··· DATASET EXCERPTS ···
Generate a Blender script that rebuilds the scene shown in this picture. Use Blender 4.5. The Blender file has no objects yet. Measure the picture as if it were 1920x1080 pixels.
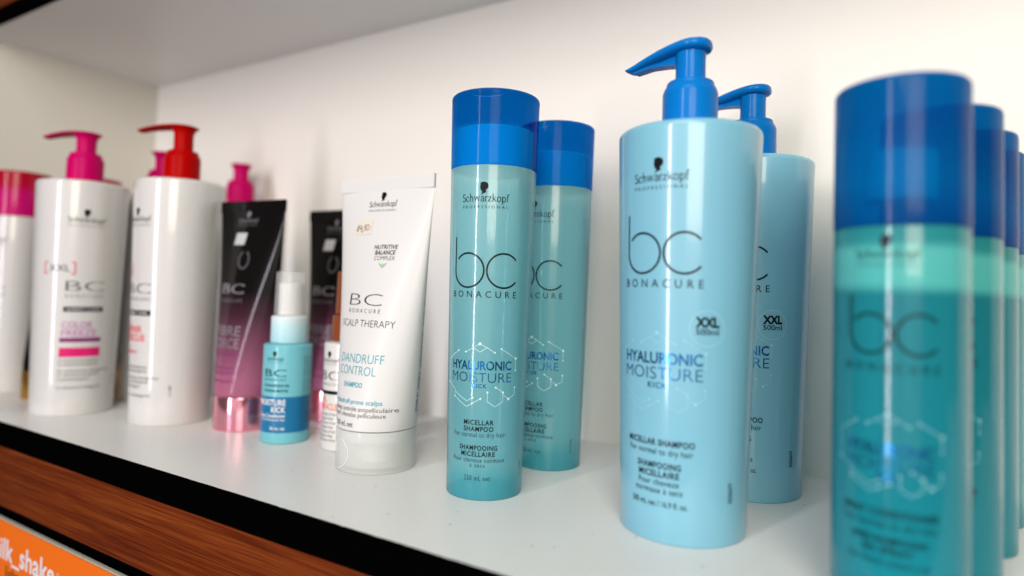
import bpy, bmesh, math, random
from mathutils import Vector, Matrix
random.seed(7)
SC = bpy.context.scene
COL = SC.collection
PI = math.pi
R = math.radians

# ------------------------------------------------------------------ camera
cam_d = bpy.data.cameras.new('camera')
cam = bpy.data.objects.new('camera', cam_d)
COL.objects.link(cam)
right = Vector((0.85475149, 0.51811519, 0.03092787))
down = Vector((0.00629157, 0.04924004, -0.99876716))
fwd = Vector((-0.51899933, 0.8538923, 0.03882823))
m = Matrix((right, -down, -fwd)).transposed().to_4x4()
m.translation = Vector((0, 0, 0.108))
cam.matrix_world = m
cam_d.sensor_width = 36
cam_d.lens = 1186.345 / 1920 * 36
cam_d.shift_y = (500.36 - 540) / 1920
cam_d.clip_start = 0.01
cam_d.clip_end = 50
cam_d.dof.use_dof = True
cam_d.dof.focus_distance = 0.344
cam_d.dof.aperture_fstop = 2.9
SC.camera = cam

# ------------------------------------------------------------------ world: a dim room in front of the shelf, with one brighter side
W = bpy.data.worlds.new('World')
SC.world = W
W.use_nodes = True
nt = W.node_tree
N, L = nt.nodes, nt.links
bg = N['Background']
tc = N.new('ShaderNodeTexCoord')
sx = N.new('ShaderNodeSeparateXYZ')
L.new(tc.outputs['Generated'], sx.inputs[0])
at = N.new('ShaderNodeMath'); at.operation = 'ARCTAN2'
L.new(sx.outputs[1], at.inputs[0]); L.new(sx.outputs[0], at.inputs[1])
mr = N.new('ShaderNodeMapRange')
mr.inputs[1].default_value = -PI; mr.inputs[2].default_value = PI
L.new(at.outputs[0], mr.inputs[0])
cr = N.new('ShaderNodeValToRGB')
L.new(mr.outputs[0], cr.inputs[0])
def az(d): return (d + 180) / 360
e = cr.color_ramp.elements
e[0].position = 0.0; e[0].color = (.20, .20, .21, 1)
e[1].position = 1.0; e[1].color = (.20, .20, .21, 1)
for d, c in ((-150, (.22, .21, .19)), (-118, (.22, .21, .20)), (-104, (.24, .24, .26)), (-98, (.42, .46, .54)), (-80, (.36, .40, .46)),
             (-62, (.34, .36, .37)), (-49, (.46, .46, .44)), (-44, (.26, .25, .22)), (-10, (.30, .26, .21)), (20, (.20, .19, .17))):
    x = e.new(az(d)); x.color = (*c, 1)
ez = N.new('ShaderNodeMapRange')
ez.inputs[1].default_value = -0.5; ez.inputs[2].default_value = 0.0
ez.inputs[3].default_value = 0.45; ez.inputs[4].default_value = 1.0
L.new(sx.outputs[2], ez.inputs[0])
mx = N.new('ShaderNodeMix'); mx.data_type = 'RGBA'; mx.blend_type = 'MULTIPLY'; mx.inputs[0].default_value = 1
L.new(cr.outputs[0], mx.inputs[6]); L.new(ez.outputs[0], mx.inputs[7])
L.new(mx.outputs[2], bg.inputs[0])
bg.inputs[1].default_value = 0.17

# ------------------------------------------------------------------ lamps
def area(name, loc, tgt, w, h, power, color):
    d = bpy.data.lights.new(name, 'AREA'); d.shape = 'RECTANGLE'; d.size = w; d.size_y = h
    d.energy = power; d.color = color
    o = bpy.data.objects.new(name, d); COL.objects.link(o); o.location = loc
    o.rotation_euler = (Vector(tgt) - Vector(loc)).to_track_quat('-Z', 'Y').to_euler()
    return o
area('window_light', (-0.44, -1.15, 0.36), (-0.3, 0.3, 0.2), 0.10, 1.25, 8.8, (1.0, .93, 1.0))
area('room_light', (0.25, -0.95, 0.36), (-0.05, 0.43, 0.22), 1.10, 1.20, 2.2, (1.0, .95, .86))
area('warm_light', (0.42, -0.68, 0.48), (0.1, 0.43, 0.26), 0.50, 0.60, 6.2, (1.0, .88, .71))
area('top_fill', (0.02, -0.30, 0.80), (-0.10, 0.25, 0.0), 0.5, 0.35, 1.9, (.95, 1.0, .95))  # added overhead fill to brighten shelf and bottle fronts, not a known lamp
pl = bpy.data.lights.new('spot_lamp', 'POINT'); pl.energy = 0.10; pl.shadow_soft_size = 0.0055
plo = bpy.data.objects.new('spot_lamp', pl); COL.objects.link(plo); plo.location = (0.015, -0.06, 0.318)

SC.view_settings.view_transform = 'Standard'
SC.view_settings.look = 'None'
SC.view_settings.gamma = 1
SC.view_settings.use_curve_mapping = False
SC.view_settings.exposure = 0.62
SC.cycles.use_denoising = True
SC.cycles.max_bounces = 10
SC.cycles.transparent_max_bounces = 12
SC.cycles.sample_clamp_indirect = 4

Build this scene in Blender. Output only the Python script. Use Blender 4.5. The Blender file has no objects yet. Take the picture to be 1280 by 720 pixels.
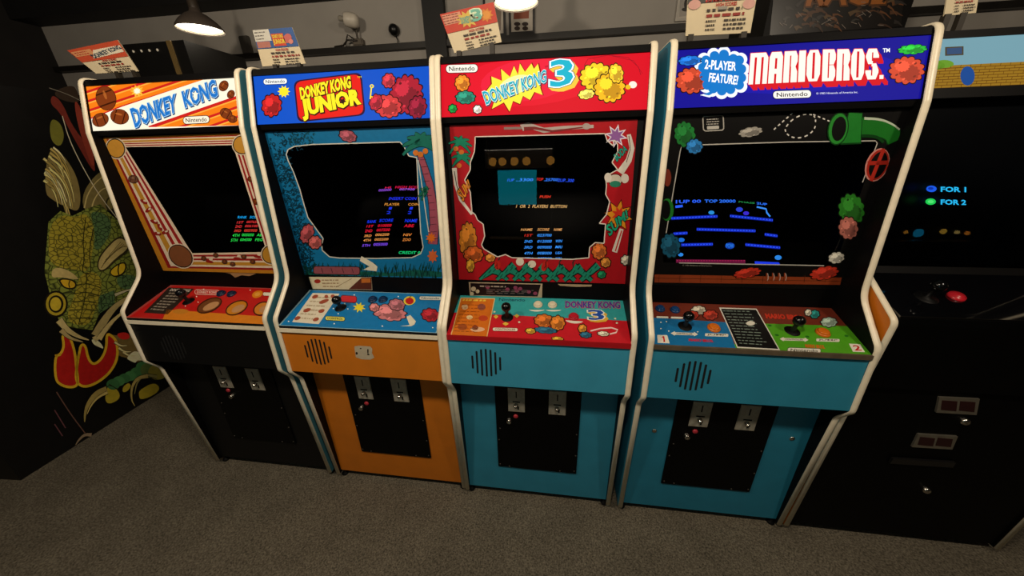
import bpy, bmesh, math, random
from mathutils import Vector, Matrix
from mathutils.geometry import tessellate_polygon
random.seed(7)
SC = bpy.context.scene
COL = SC.collection
SC.view_settings.view_transform = 'Standard'
SC.view_settings.look = 'None'

# ------------------------------------------------------------------ camera
CAM = Vector((0.36164304, -1.0042592, 1.37444883))
YAW, PIT, ROL = [math.radians(a) for a in (-8.03964997, 21.89416055, -1.33107545)]
F = 417.9925
FWD = Vector((math.sin(YAW)*math.cos(PIT), math.cos(YAW)*math.cos(PIT), -math.sin(PIT)))
_r = Vector((math.cos(YAW), -math.sin(YAW), 0)); _u = _r.cross(FWD)
RGT = _r*math.cos(ROL) + _u*math.sin(ROL)
UPV = -_r*math.sin(ROL) + _u*math.cos(ROL)
cd = bpy.data.cameras.new('camera'); cam = bpy.data.objects.new('camera', cd); COL.objects.link(cam)
cd.sensor_width = 36; cd.lens = F*36/1280; cd.clip_start = 0.02
M = Matrix((RGT, UPV, -FWD)).transposed().to_4x4(); M.translation = CAM
cam.matrix_world = M
SC.camera = cam

def ray(x, y): return FWD + RGT*((x-640)/F) - UPV*((y-360)/F)
def hit(x, y, O, N):
    d = ray(x, y)
    return CAM + d*((O-CAM).dot(N)/d.dot(N))
def at_y(x, y, Y): return hit(x, y, Vector((0, Y, 0)), Vector((0, 1, 0)))
def at_x(x, y, X): return hit(x, y, Vector((X, 0, 0)), Vector((1, 0, 0)))
def at_z(x, y, Z): return hit(x, y, Vector((0, 0, Z)), Vector((0, 0, 1)))
FZ = -0.028                                   # carpet level (cabinets stand on levelling feet)

# ------------------------------------------------------------------ materials
def lin(h):
    h = h.lstrip('#')
    c = [int(h[i:i+2], 16)/255 for i in (0, 2, 4)]
    return [(v/12.92 if v <= .04045 else ((v+.055)/1.055)**2.4) for v in c] + [1]
_mc = {}
def mat(hexc, rough=.5, var=.12, scale=30, metal=0., spec=.4, bump=0., gain=1.):
    k = (hexc, rough, var, scale, metal, spec, bump, gain)
    if k in _mc: return _mc[k]
    m = bpy.data.materials.new('surface_'+hexc); m.use_nodes = True
    nt = m.node_tree; b = nt.nodes['Principled BSDF']
    b.inputs['Roughness'].default_value = rough; b.inputs['Metallic'].default_value = metal
    b.inputs['Specular IOR Level'].default_value = spec
    c = [v*gain for v in lin(hexc)]
    tc = nt.nodes.new('ShaderNodeTexCoord'); nz = nt.nodes.new('ShaderNodeTexNoise')
    nz.inputs['Scale'].default_value = scale; nz.inputs['Detail'].default_value = 3
    nt.links.new(tc.outputs['Object'], nz.inputs['Vector'])
    cr = nt.nodes.new('ShaderNodeValToRGB')
    cr.color_ramp.elements[0].position = .3; cr.color_ramp.elements[1].position = .7
    cr.color_ramp.elements[0].color = [v*(1-var) for v in c[:3]]+[1]
    cr.color_ramp.elements[1].color = [min(1, v*(1+var)) for v in c[:3]]+[1]
    nt.links.new(nz.outputs['Fac'], cr.inputs['Fac']); nt.links.new(cr.outputs['Color'], b.inputs['Base Color'])
    if bump:
        bp = nt.nodes.new('ShaderNodeBump'); bp.inputs['Strength'].default_value = bump; bp.inputs['Distance'].default_value = .01
        nt.links.new(nz.outputs['Fac'], bp.inputs['Height']); nt.links.new(bp.outputs['Normal'], b.inputs['Normal'])
    _mc[k] = m; return m
def ink(h): return mat(h, .32, .06, 60, 0, .4)
def glow(h, s=1.0):
    k = ('glow', h, s)
    if k in _mc: return _mc[k]
    m = bpy.data.materials.new('glow_'+h); m.use_nodes = True
    b = m.node_tree.nodes['Principled BSDF']; c = lin(h)
    b.inputs['Base Color'].default_value = [v*.06 for v in c[:3]]+[1]
    b.inputs['Emission Color'].default_value = c; b.inputs['Emission Strength'].default_value = s
    b.inputs['Roughness'].default_value = .5; b.inputs['Specular IOR Level'].default_value = .06
    _mc[k] = m; return m
def glass_mat(name, fac=.045, tint='ffffff'):
    m = bpy.data.materials.new(name); m.use_nodes = True
    nt = m.node_tree; nt.nodes.clear()
    o = nt.nodes.new('ShaderNodeOutputMaterial'); mx = nt.nodes.new('ShaderNodeMixShader')
    t = nt.nodes.new('ShaderNodeBsdfTransparent'); g = nt.nodes.new('ShaderNodeBsdfGlossy')
    fr = nt.nodes.new('ShaderNodeFresnel'); fr.inputs['IOR'].default_value = 1.5
    g.inputs['Roughness'].default_value = .01; t.inputs['Color'].default_value = lin(tint)
    nt.links.new(fr.outputs[0], mx.inputs[0]); nt.links.new(t.outputs[0], mx.inputs[1]); nt.links.new(g.outputs[0], mx.inputs[2])
    nt.links.new(mx.outputs[0], o.inputs[0]); return m
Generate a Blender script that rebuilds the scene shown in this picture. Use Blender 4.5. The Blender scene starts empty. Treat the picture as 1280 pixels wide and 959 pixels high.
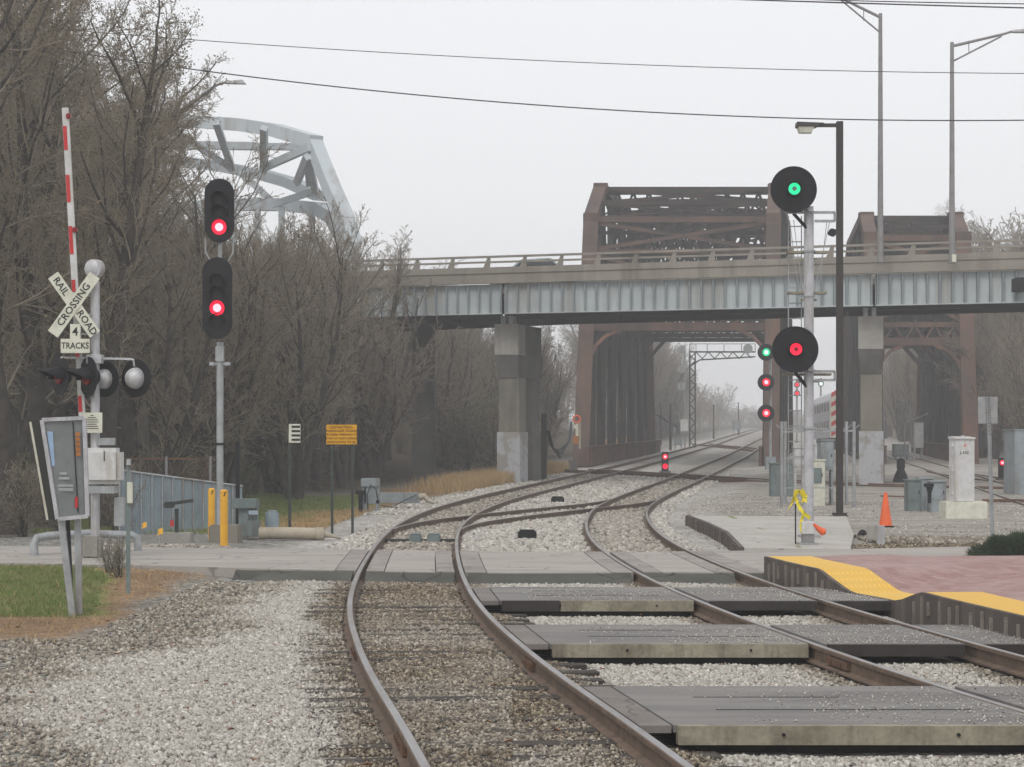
import bpy, math, random
import numpy as np
from math import pi, sin, cos, radians, sqrt
from mathutils import Vector, Matrix, noise as mnoise

# ------------------------------------------------------------------ camera, light, exposure
S = bpy.context.scene
COL = S.collection
F, H, YH = 2600.0, 1.84, 558.0          # focal length in photo pixels, eye height, horizon row
cam_d = bpy.data.cameras.new('camera')
cam = bpy.data.objects.new('camera', cam_d); COL.objects.link(cam)
cam.location = (0, 0, H); cam.rotation_euler = (pi / 2, 0, 0)
cam_d.sensor_width = 36.0; cam_d.lens = F / 1280 * 36.0
cam_d.shift_y = (YH - 479.5) / 1280
cam_d.clip_start = 0.5; cam_d.clip_end = 6000
S.camera = cam

SUN_EL, SUN_AZ = radians(48), radians(200)   # azimuth clockwise from +Y: behind the camera, a little to its left
W = bpy.data.worlds.new('World'); S.world = W; W.use_nodes = True
nt = W.node_tree; nt.nodes.clear()
out = nt.nodes.new('ShaderNodeOutputWorld'); bg = nt.nodes.new('ShaderNodeBackground')
sky = nt.nodes.new('ShaderNodeTexSky'); sky.sky_type = 'NISHITA'; sky.sun_disc = False
sky.sun_elevation = SUN_EL; sky.sun_rotation = SUN_AZ; sky.dust_density = 4.0; sky.air_density = 1.0
mixn = nt.nodes.new('ShaderNodeMix'); mixn.data_type = 'RGBA'; mixn.inputs[0].default_value = 0.93
mixn.inputs[7].default_value = (7.75, 7.8, 7.95, 1)        # the cloud layer
nt.links.new(sky.outputs[0], mixn.inputs[6]); nt.links.new(mixn.outputs[2], bg.inputs[0])
bg.inputs[1].default_value = 0.129
nt.links.new(bg.outputs[0], out.inputs[0])
sd = bpy.data.lights.new('sun', 'SUN'); sd.energy = 1.15; sd.angle = radians(25); sd.color = (1, .965, .92)
so = bpy.data.objects.new('sun', sd); COL.objects.link(so)
sv = Vector((sin(SUN_AZ) * cos(SUN_EL), cos(SUN_AZ) * cos(SUN_EL), sin(SUN_EL)))
so.rotation_euler = sv.to_track_quat('Z', 'Y').to_euler(); so.location = (0, -20, 60)
S.view_settings.view_transform = 'Standard'; S.view_settings.look = 'None'
S.view_settings.exposure = 0.0; S.view_settings.gamma = 1.0; S.view_settings.use_curve_mapping = False
S.render.engine = 'CYCLES'
S.cycles.use_denoising = True
S.cycles.max_bounces = 5; S.cycles.diffuse_bounces = 3; S.cycles.glossy_bounces = 2
S.cycles.transmission_bounces = 2; S.cycles.volume_bounces = 1; S.cycles.transparent_max_bounces = 6
S.cycles.use_adaptive_sampling = True

rnd = random.Random(7)

# ------------------------------------------------------------------ geometry helpers
def zr(Y):
    a = .00016
    if Y < 35: return 0.0
    if Y < 82: return a * (Y - 35) ** 2
    return a * 47 ** 2 + .01504 * (Y - 82)
def P(px, py, Y):
    return Vector(((px - 640) / F * Y, Y, H + (YH - py) / F * Y))
def G(px, py, dz=0.0):
    lo, hi = 5.0, 900.0
    for _ in range(50):
        m = (lo + hi) / 2
        if YH - F * (zr(m) + dz - H) / m > py: lo = m
        else: hi = m
    return P(px, py, lo)
def spline(kn):
    ys = np.array([k[0] for k in kn], float); xs = np.array([k[1] for k in kn], float)
    n = len(ys); d = np.diff(xs) / np.diff(ys); m = np.zeros(n)
    m[0] = d[0]; m[-1] = d[-1]
    for i in range(1, n - 1):
        h0, h1 = ys[i] - ys[i-1], ys[i+1] - ys[i]
        m[i] = (d[i-1] * h1 + d[i] * h0) / (h0 + h1)
    def f(Y):
        Y = np.asarray(Y, float)
        i = np.clip(np.searchsorted(ys, Y) - 1, 0, n - 2)
        h = ys[i+1] - ys[i]; t = (Y - ys[i]) / h
        r = (2*t**3-3*t**2+1)*xs[i] + (t**3-2*t**2+t)*h*m[i] + (-2*t**3+3*t**2)*xs[i+1] + (t**3-t**2)*h*m[i+1]
        r = np.where(Y < ys[0], xs[0] + m[0]*(Y-ys[0]), r)
        return np.where(Y > ys[-1], xs[-1] + m[-1]*(Y-ys[-1]), r)
    return f
def smooth_knots(kn, w=.25, n=2):
    kn = [list(k) for k in kn]
    for _ in range(n):
        new = [k[:] for k in kn]
        for i in range(1, len(kn) - 1):
            t = (kn[i][0]-kn[i-1][0])/(kn[i+1][0]-kn[i-1][0])
            new[i][1] = (1-w)*kn[i][1] + w*(kn[i-1][1]*(1-t)+kn[i+1][1]*t)
        kn = new
    return kn
K1 = smooth_knots([(8,.75),(11,.38),(13.4,.08),(14.6,-.08),(16.1,-.29),(17.9,-.52),(20,-.75),(22.2,-.98),(25,-1.21),(29,-1.44),(33.7,-1.63),(37,-1.74),(42,-1.89),(48,-1.95),(53.4,-1.80),(59,-1.5),(64,-1.03),(69,-.45),(75,.37),(82,1.5),(90,2.75),(103,4.85),(124,8.0),(145,11.1),(190,17.8),(260,27.2),(410,48),(700,92)])
K2 = smooth_knots([(8,5.6),(11,4.95),(14.4,4.33),(15.7,4.09),(17.2,3.86),(18.9,3.63),(20.7,3.42),(22.5,3.2),(25,2.96),(27.4,2.76),(30,2.6),(33,2.47),(36.5,2.36),(40,2.31),(44,2.34),(48,2.45),(53.4,2.68),(58,3.0),(61,3.29),(65,3.74),(70,4.42),(76,5.3),(83,6.45),(97,8.6),(103,9.5),(120,12.0),(141,15.3),(162,18.2),(230,27.9),(300,38),(410,53.5),(700,97)])
K3 = smooth_knots([(50,14.4),(60,15.8),(70,17.2),(86,19.3),(99,20.9),(118,23.3),(142,26.1),(180,30.5),(250,39),(400,58)])
X1, X2, X3 = spline(K1), spline(K2), spline(K3)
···
▶ [WORK REQUIRED] Scan the material above. Copy each line where "this" occurs.

▶ [FULL ANSWER]
Generate a Blender script that rebuilds the scene shown in this picture. Use Blender 4.5. The Blender file has no objects yet. Measure the picture as if it were 1920x1080 pixels.
Build this scene in Blender. Output only the Python script. Use Blender 4.5. The Blender file has no objects yet. Take the picture to be 1280 by 720 pixels.
Generate a Blender script that rebuilds the scene shown in this picture. Use Blender 4.5. The Blender scene starts empty. Treat the picture as 1280 pixels wide and 959 pixels high.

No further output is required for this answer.